— START DATA BLOCK —

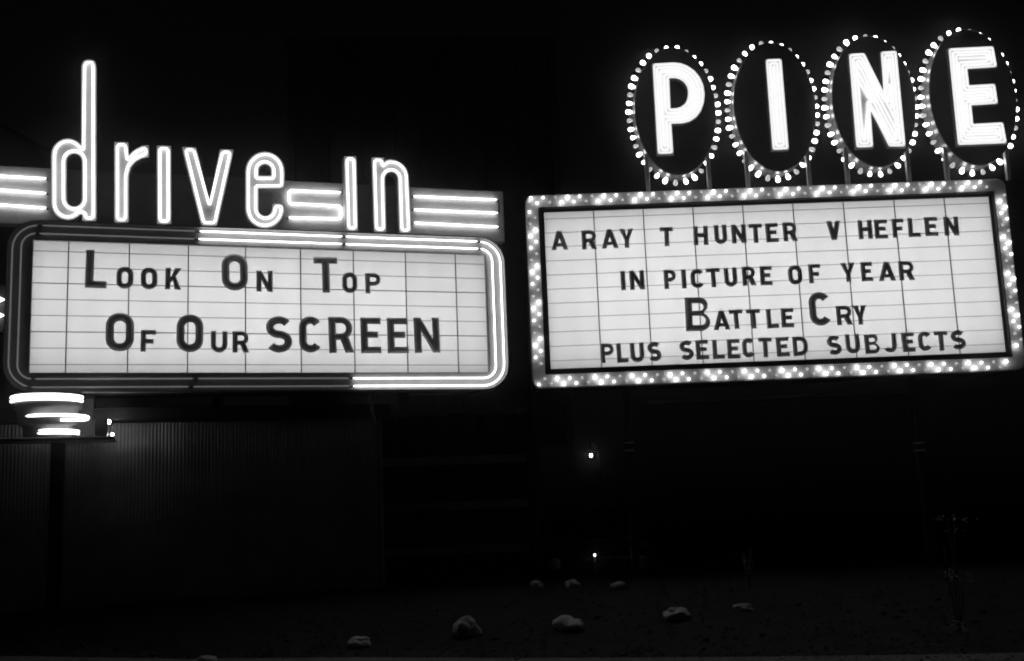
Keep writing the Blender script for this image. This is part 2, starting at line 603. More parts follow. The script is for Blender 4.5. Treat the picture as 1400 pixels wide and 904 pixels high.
def channel_letter(name, root, conv, outer, holes, depth, lip, tubes, tm, y0, rr, base_m="face"):
    """pixel loops -> a lipped metal letter with neon following its outline; y0 is where its back sits"""
    o2 = ccw([conv(*p) for p in outer]); hs = [ccw([conv(*p) for p in h]) for h in holes]
    bm = bmesh.new()
    yf = y0 - depth
    for l, sg in [(o2, 1)] + [(h, -1) for h in hs]:
        a = ring3(bm, l, y0); b = ring3(bm, l, yf - lip); c = ring3(bm, offset(l, .006 * sg), yf - lip); d = ring3(bm, offset(l, .006 * sg), yf + .004)
        bridge(bm, a, b); bridge(bm, b, c); bridge(bm, c, d)
    lt = new(name, bm, "lip", root)
    bm = bmesh.new()
    fill(bm, [ring3(bm, l, yf) for l in [offset(o2, .005)] + [offset(h, -.005) for h in hs]])
    new("letter_face", bm, base_m, lt)
    for ins in tubes:
        for l, sg in [(o2, 1)] + [(h, -1) for h in hs]:
            if ins < 0 and sg < 0:
                continue
            p = offset(l, abs(ins) * sg)
            # resample so sharp corners bend rather than pinch
            P = []
            for i in range(len(p)):
                A_, B_ = Vector(p[i]), Vector(p[(i + 1) % len(p)])
                L_ = (B_ - A_).length
                if L_ > .06:
                    P += [tuple(A_ + (B_ - A_).normalized() * .014), tuple(A_.lerp(B_, .5)), tuple(B_ - (B_ - A_).normalized() * .014)]
                else:
                    P.append(tuple(A_.lerp(B_, .5)))
            neon(lt, P, yf - .026, rr, tm, closed=True)
    return lt

def pxarc(cx, cy, r, a0, a1, n=12):                  # image arcs: y runs down
    return [(cx + r * math.cos(R(a0 + (a1 - a0) * i / n)), cy - r * math.sin(R(a0 + (a1 - a0) * i / n))) for i in range(n + 1)]

d_out = [(132.3, 303), (112.2, 303), (112.2, 294.5)] + pxarc(92.8, 278.5, 23.0, -42, -180) + pxarc(92.8, 212.5, 23.0, 180, 38) + [(111.2, 90), (113.5, 84), (118, 82), (126, 82), (130, 84), (132, 90)]
d_hole = pxarc(101.6, 221, 10.2, 0, 180) + pxarc(101.6, 272.2, 10.2, 180, 360)
r_out = [(156.1, 305), (156, 194.2), (176, 194.6), (176.2, 213), (181, 207), (187, 203), (195, 199.6), (204, 198.4), (204, 215.5), (195, 217), (186, 221.5), (179.5, 229), (176.4, 240), (176.2, 305)]
i_out = [(214, 199.3), (234.2, 199.8), (234.4, 307.2), (214.4, 307)]
v_out = [(248.3, 201), (268.3, 201.7), (286.3, 277), (300.5, 204.3), (319.9, 204.8), (297, 309.3), (275, 308.9)]
e_out = [(389.1, 258.5), (353.6, 258.5)] + pxarc(362.7, 286, 9.1, 180, 360) + [(371.8, 278), (388.9, 279)] + pxarc(362.1, 286, 26.9, 0, -180) + pxarc(362.1, 234.5, 27, 180, 0)
e_hole = [(370.2, 240.4), (354, 240.4)] + pxarc(362.1, 233.4, 8.1, 180, 0)
i2_out = [(469.9, 213.7), (487.4, 214), (489.7, 316.5), (472.7, 316.2)]
n_out = [(507.7, 215.4), (525.2, 215.8), (525.4, 221.2)] + pxarc(533.8, 243.5, 25.2, 105, 0) + [(562.6, 319.3), (545.4, 319)] + pxarc(534.8, 244.5, 8.4, 0, 180)[0:] + [(528.1, 318), (510.8, 317.6)]
for outl, hl in ((d_out, [d_hole]), (r_out, []), (i_out, []), (v_out, []), (e_out, [e_hole]), (i2_out, []), (n_out, [])):
    channel_letter("channel_letter", hd, H, outl, hl, .15, .018, (.035,), "neon_letter", .098, .012)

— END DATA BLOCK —

[WORK TO BE COMPLETED]: Leave the pictures out and output the rest of the listing exactly.

[WRITTEN ANSWER]:
Keep writing the Blender script for this image. This is part 2, starting at line 603. More parts follow. The script is for Blender 4.5. Treat the picture as 1400 pixels wide and 904 pixels high.
def channel_letter(name, root, conv, outer, holes, depth, lip, tubes, tm, y0, rr, base_m="face"):
    """pixel loops -> a lipped metal letter with neon following its outline; y0 is where its back sits"""
    o2 = ccw([conv(*p) for p in outer]); hs = [ccw([conv(*p) for p in h]) for h in holes]
    bm = bmesh.new()
    yf = y0 - depth
    for l, sg in [(o2, 1)] + [(h, -1) for h in hs]:
        a = ring3(bm, l, y0); b = ring3(bm, l, yf - lip); c = ring3(bm, offset(l, .006 * sg), yf - lip); d = ring3(bm, offset(l, .006 * sg), yf + .004)
        bridge(bm, a, b); bridge(bm, b, c); bridge(bm, c, d)
    lt = new(name, bm, "lip", root)
    bm = bmesh.new()
    fill(bm, [ring3(bm, l, yf) for l in [offset(o2, .005)] + [offset(h, -.005) for h in hs]])
    new("letter_face", bm, base_m, lt)
    for ins in tubes:
        for l, sg in [(o2, 1)] + [(h, -1) for h in hs]:
            if ins < 0 and sg < 0:
                continue
            p = offset(l, abs(ins) * sg)
            # resample so sharp corners bend rather than pinch
            P = []
            for i in range(len(p)):
                A_, B_ = Vector(p[i]), Vector(p[(i + 1) % len(p)])
                L_ = (B_ - A_).length
                if L_ > .06:
                    P += [tuple(A_ + (B_ - A_).normalized() * .014), tuple(A_.lerp(B_, .5)), tuple(B_ - (B_ - A_).normalized() * .014)]
                else:
                    P.append(tuple(A_.lerp(B_, .5)))
            neon(lt, P, yf - .026, rr, tm, closed=True)
    return lt

def pxarc(cx, cy, r, a0, a1, n=12):                  # image arcs: y runs down
    return [(cx + r * math.cos(R(a0 + (a1 - a0) * i / n)), cy - r * math.sin(R(a0 + (a1 - a0) * i / n))) for i in range(n + 1)]

d_out = [(132.3, 303), (112.2, 303), (112.2, 294.5)] + pxarc(92.8, 278.5, 23.0, -42, -180) + pxarc(92.8, 212.5, 23.0, 180, 38) + [(111.2, 90), (113.5, 84), (118, 82), (126, 82), (130, 84), (132, 90)]
d_hole = pxarc(101.6, 221, 10.2, 0, 180) + pxarc(101.6, 272.2, 10.2, 180, 360)
r_out = [(156.1, 305), (156, 194.2), (176, 194.6), (176.2, 213), (181, 207), (187, 203), (195, 199.6), (204, 198.4), (204, 215.5), (195, 217), (186, 221.5), (179.5, 229), (176.4, 240), (176.2, 305)]
i_out = [(214, 199.3), (234.2, 199.8), (234.4, 307.2), (214.4, 307)]
v_out = [(248.3, 201), (268.3, 201.7), (286.3, 277), (300.5, 204.3), (319.9, 204.8), (297, 309.3), (275, 308.9)]
e_out = [(389.1, 258.5), (353.6, 258.5)] + pxarc(362.7, 286, 9.1, 180, 360) + [(371.8, 278), (388.9, 279)] + pxarc(362.1, 286, 26.9, 0, -180) + pxarc(362.1, 234.5, 27, 180, 0)
e_hole = [(370.2, 240.4), (354, 240.4)] + pxarc(362.1, 233.4, 8.1, 180, 0)
i2_out = [(469.9, 213.7), (487.4, 214), (489.7, 316.5), (472.7, 316.2)]
n_out = [(507.7, 215.4), (525.2, 215.8), (525.4, 221.2)] + pxarc(533.8, 243.5, 25.2, 105, 0) + [(562.6, 319.3), (545.4, 319)] + pxarc(534.8, 244.5, 8.4, 0, 180)[0:] + [(528.1, 318), (510.8, 317.6)]
for outl, hl in ((d_out, [d_hole]), (r_out, []), (i_out, []), (v_out, []), (e_out, [e_hole]), (i2_out, []), (n_out, [])):
    channel_letter("channel_letter", hd, H, outl, hl, .15, .018, (.035,), "neon_letter", .098, .012)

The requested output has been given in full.